Wednesday, April 25, 2007

MY GREY MOMENTS















ONE COLD DAY - Metropolitan Experience


I came to London in winter. It was cold, lonely and foreign to me. I was too sentimental, alone in front of my computer searching for ideas. After a few outline on some weird ‘Lynchian’ ideas, finally I decided to write about what I experienced in the metropolitan city of London. I love surreal movies and I have done it before but now I want to try creating a story with conventional narrative structure but bundles with symbolisms and social critics. Thus ‘One Cold Day’ is materialised.
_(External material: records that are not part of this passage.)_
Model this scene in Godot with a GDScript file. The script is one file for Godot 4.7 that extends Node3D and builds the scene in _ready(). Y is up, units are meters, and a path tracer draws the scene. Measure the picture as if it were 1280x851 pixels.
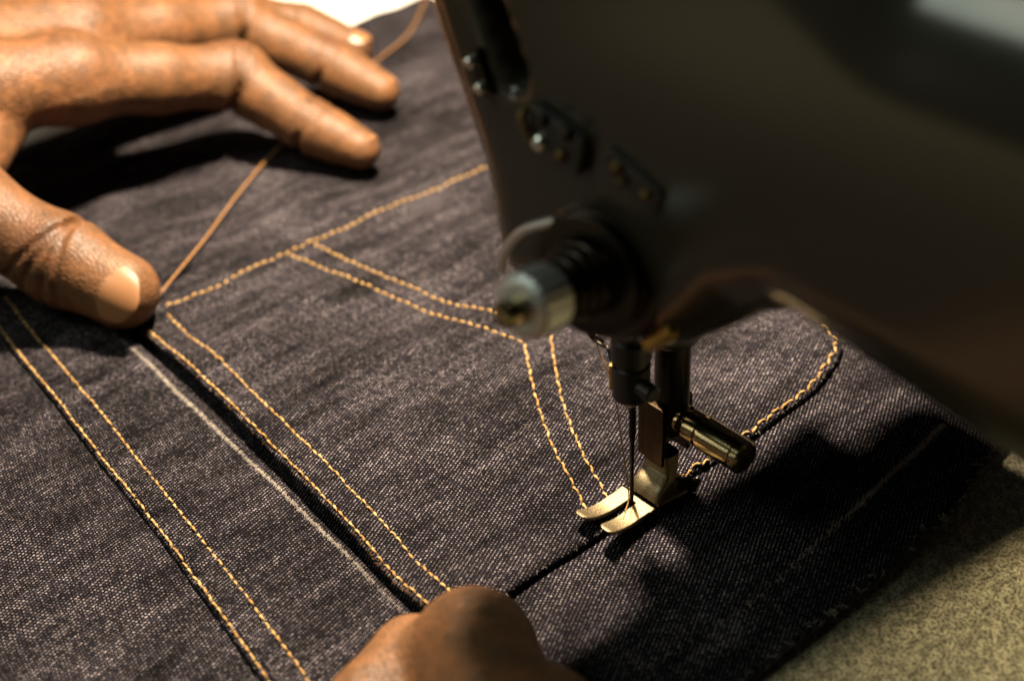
extends Node3D
# All lengths in the builders are millimetres: x runs along the machine's arm, z towards the person sewing, y up, the needle meets the cloth at 0, 0, 0.
const MM := 0.001
var rng := RandomNumberGenerator.new()
var used := {}
var mat := {}

# ---------------------------------------------------------------- mesh building
class MB:
	var v := PackedVector3Array()
	var uv := PackedVector2Array()
	var uv2 := PackedVector2Array()
	var col := PackedColorArray()
	var nor := PackedVector3Array()
	var ix := PackedInt32Array()

	func tri(a: int, b: int, c: int) -> void:
		ix.append(a); ix.append(b); ix.append(c)

	func quad(a: int, b: int, c: int, d: int) -> void:
		tri(a, b, c); tri(a, c, d)

	# rows of rings that close on themselves; the outside is away from each ring's middle
	func loft(rings: Array, cap0 := true, cap1 := true) -> void:
		var at := v.size()
		var n: int = rings[0].size()
		var mids := []
		for r in rings:
			var m := Vector3.ZERO
			for p in r:
				m += p
				v.append(p)
			mids.append(m / n)
		var k: int = rings.size() / 2
		var best := 0.0
		for j in range(rings.size() - 1):
			for i in range(n):
				var a: Vector3 = rings[j][i]
				var b: Vector3 = rings[j][(i + 1) % n]
				var c: Vector3 = rings[j + 1][i]
				best += (c - a).cross(b - a).dot(a + b - mids[j] * 2.0)
		var flip := best < 0.0
		for j in range(rings.size() - 1):
			for i in range(n):
				var a := at + j * n + i
				var b := at + j * n + (i + 1) % n
				if flip:
					quad(a, a + n, b + n, b)
				else:
					quad(a, b, b + n, a + n)
		if cap0:
			fan(rings[0], mids[0] - mids[1])
		if cap1:
			fan(rings[-1], mids[-1] - mids[-2])

	func fan(ring, out: Vector3) -> void:
		var at := v.size()
		var m := Vector3.ZERO
		for p in ring:
			m += p
			v.append(p)
		m /= ring.size()
		v.append(m)
		var n: int = ring.size()
		var s := 0.0
		for i in range(n):
			s += (ring[(i + 1) % n] - m).cross(ring[i] - m).dot(out)
		for i in range(n):
			if s > 0.0:
				tri(at + n, at + i, at + (i + 1) % n)
			else:
				tri(at + n, at + (i + 1) % n, at + i)

	# an open sheet of rows and columns, its face towards "side"
	func sheet(rows: Array, side: Vector3) -> void:
		var at := v.size()
		var n: int = rows[0].size()
		var s := 0.0
		for j in range(rows.size()):
			for i in range(n):
				v.append(rows[j][i])
				if j and i:
					var a: Vector3 = rows[j - 1][i - 1]
					s += (rows[j][i] - a).cross(rows[j - 1][i] - a).dot(side)
		for j in range(rows.size() - 1):
			for i in range(n - 1):
				var a := at + j * n + i
				if s > 0.0:
					quad(a, a + 1, a + n + 1, a + n)
				else:
					quad(a, a + n, a + n + 1, a + 1)

	func mesh(crease := 40.0) -> ArrayMesh:
		var arr := []
		arr.resize(Mesh.ARRAY_MAX)
		if nor.size() == v.size() or crease > 170.0:
			if nor.size() != v.size():
				nor.resize(v.size())
				for t in range(0, ix.size(), 3):
					var n := (v[ix[t + 2]] - v[ix[t]]).cross(v[ix[t + 1]] - v[ix[t]])
					for q in 3:
						nor[ix[t + q]] += n
				for i in nor.size():
					nor[i] = nor[i].normalized()
			var w := PackedVector3Array()
			w.resize(v.size())
			for i in v.size():
				w[i] = v[i] * 0.001
			arr[Mesh.ARRAY_VERTEX] = w
			arr[Mesh.ARRAY_NORMAL] = nor
			arr[Mesh.ARRAY_INDEX] = ix
			if uv.size() == v.size(): arr[Mesh.ARRAY_TEX_UV] = uv
			if uv2.size() == v.size(): arr[Mesh.ARRAY_TEX_UV2] = uv2
			if col.size() == v.size(): arr[Mesh.ARRAY_COLOR] = col
		else:
			var nf := ix.size() / 3
			var fn := PackedVector3Array()
			fn.resize(nf)
			var around := []
			around.resize(v.size())
			for t in nf:
				fn[t] = (v[ix[t * 3 + 2]] - v[ix[t * 3]]).cross(v[ix[t * 3 + 1]] - v[ix[t * 3]])
				for q in 3:
					var a: int = ix[t * 3 + q]
					if around[a] == null: around[a] = PackedInt32Array()
					around[a].append(t)
			var lim := cos(deg_to_rad(crease))
			var w := PackedVector3Array()
			var nn := PackedVector3Array()
			for t in nf:
				var own := fn[t].normalized()
				for q in 3:
					var a: int = ix[t * 3 + q]
					var sum := Vector3.ZERO
					for o in around[a]:
						if fn[o].normalized().dot(own) >= lim: sum += fn[o]
					w.append(v[a] * 0.001)
					nn.append(sum.normalized() if sum.length() > 1e-12 else own)
			arr[Mesh.ARRAY_VERTEX] = w
			arr[Mesh.ARRAY_NORMAL] = nn
		var m := ArrayMesh.new()
		m.add_surface_from_arrays(Mesh.PRIMITIVE_TRIANGLES, arr)
		return m


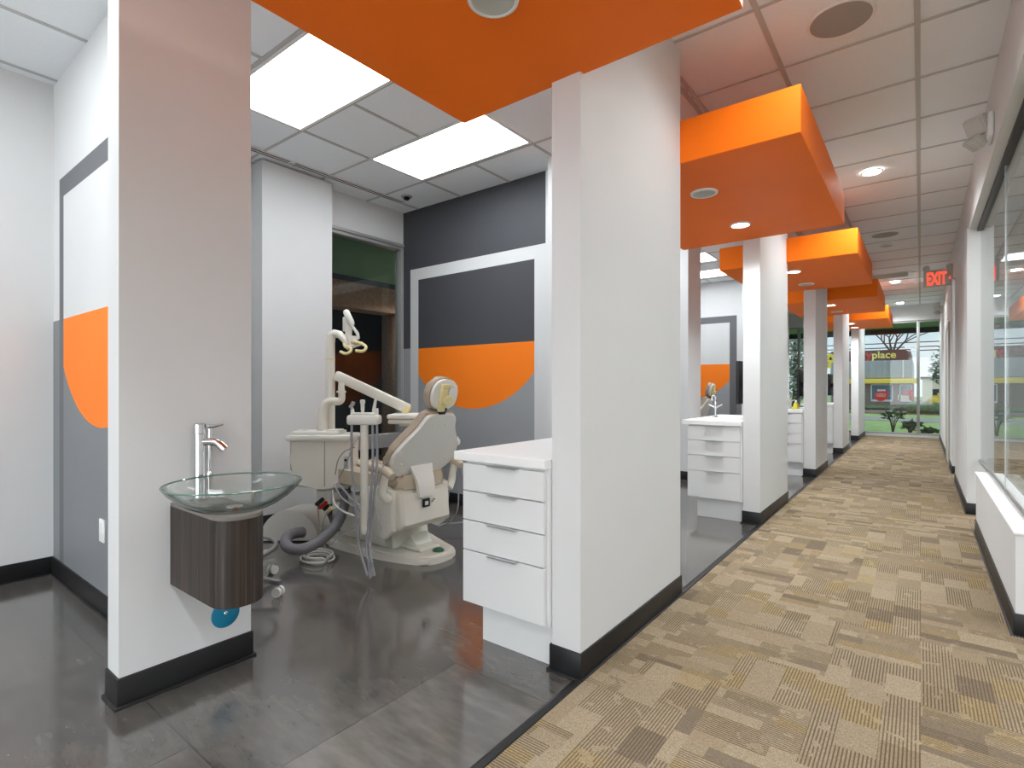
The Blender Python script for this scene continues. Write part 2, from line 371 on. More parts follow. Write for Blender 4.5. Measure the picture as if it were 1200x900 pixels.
# divider walls with painted murals on the side that faces the camera, each ending in a short T
def arc_pts(xa, xb, zs, zb, n=24):
    c = (xa+xb)/2; hw = (xb-xa)/2; s = zs-zb; R = (hw*hw+s*s)/(2*s); zc = zb+R; a = math.asin(min(1, hw/R))
    return [(c+R*math.sin(-a+2*a*i/n), zc-R*math.cos(-a+2*a*i/n)) for i in range(n+1)]
def divider(k):
    y0 = .867+P*k; yf = y0-.0012; mb = MB()
    xe = -2.42; xw = XL if k == 0 else X1
    mb.box(xw-.02, xe, y0, y0+.11, 0, CZ)                            # wall
    mb.box(-2.42, -2.30, .646+P*k, 1.124+P*k, 0, CZ)                 # T end
    def rect(x0, x1, z0, z1, m, d=0): mb.poly([(x0, yf-d, z0), (x1, yf-d, z0), (x1, yf-d, z1), (x0, yf-d, z1)], m)
    ya = yf-.0006
    if k % 3 == 1:      # charcoal wall, white band
        fo = (-4.337, -2.589); fi = (-4.212, -2.708); zt, zi, zb = 2.42, 2.30, .42
        rect(xw, xe, 1.578, CZ, 2); rect(xw, xe, .1, 1.578, 3); top, low = 2, 3; frame = 0; rt = fo[1]
        rect(-2.589, xe, .1, CZ, 0, .0004)
        rect(fo[0], fo[1], .1, zt, frame, .0005)
    else:
        fo = (-4.154, -2.555); fi = (-4.059, -2.675); zt, zi, zb = 2.426, 2.307, .1
        rect(xw, xe, .1, 1.573, 4); top, low = 0, (6 if k == 0 else 3); frame = 5
        rect(fo[0], fo[1], .1, zt, frame, .0005)
    zb = .1
    zo = 1.572
    ap = arc_pts(fi[0], fi[1], 1.300 if k % 3 == 1 else 1.285, .953)
    mb.poly([(fi[0], ya-.0006, zo), (fi[1], ya-.0006, zo), (fi[1], ya-.0006, zi), (fi[0], ya-.0006, zi)], top)
    mb.poly([(x, ya-.0008, z) for x, z in ap]+[(fi[1], ya-.0008, zo), (fi[0], ya-.0008, zo)], 7)
    mb.poly([(x, ya-.0007, z) for x, z in ap]+[(fi[1], ya-.0007, zb), (fi[0], ya-.0007, zb)], low)
    o = mb.build('wall_divider', [M['white'], M['black'], M['charcoal'], M['midgrey'], M['slate'], M['darkgrey'], M['slate'], M['muralorange']]); tag(o, kind='structure')
    b = MB()
    basebox(b, -2.42, -2.30, .646+P*k, 1.124+P*k, 0)
    b.box(xw, xe-.008, y0-.010, y0, 0, .108, 0, .003); b.box(xw, xe-.02, y0-.020, y0, 0, .010, 0, .003); b.box(xw, xe, y0+.11, y0+.118, 0, .108, 0, .003)
    struct(b, 'baseboard_divider', M['black'])
for k in range(NB): divider(k)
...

This is a story from a critical point of view on modernisation that results to materialistic and egocentric culture that now affect the society with or without realizing, silently killing the morality in men. The story captures from the point of view of an outsider who at first was impressed at the grand establishments of modernism but accidentally discovered the dark sides of it. A tourist who was the only witness of an incident even though the main character was present. The main character’s involvement with this incident remained unnoticed to him. London as a metropolitan city was used as general comments representing this cold modernised culture.

This idea is a resemblance on the theme from Citizen Kane - Orson Welles 1941. A story about a man who lost everything when he was blinded by his vision to get everything which was presented from the point of view of the observer.


Influences

I write this script not from the conventional method of scripting which is everything starts with a storyline, rather this script starts with the visuals and concepts that later leads to become a story.

I. To make a story about an ‘observer’ movie, the best reference that comes to mind is Alfred Hitchcock- Rear Window (1954) one of the most unusual and intimate journey into human emotions ever filmed!

II. Visually I was influenced by Sergio Leone on how he placed his character in a dramatic composition by implementing deep focus from foreground characters to the background. I want to achieve this in my movie by bringing it to a different level by having the foreground character creates a gesture which relates to the scene in the background.

III. Charlie Chaplin in his early black and white movies used ‘rooms’ concept to separate events and scenes. Therefore I want to establish the same concept by using the foreground characters as a separator between an event that happens significantly on his left and right space.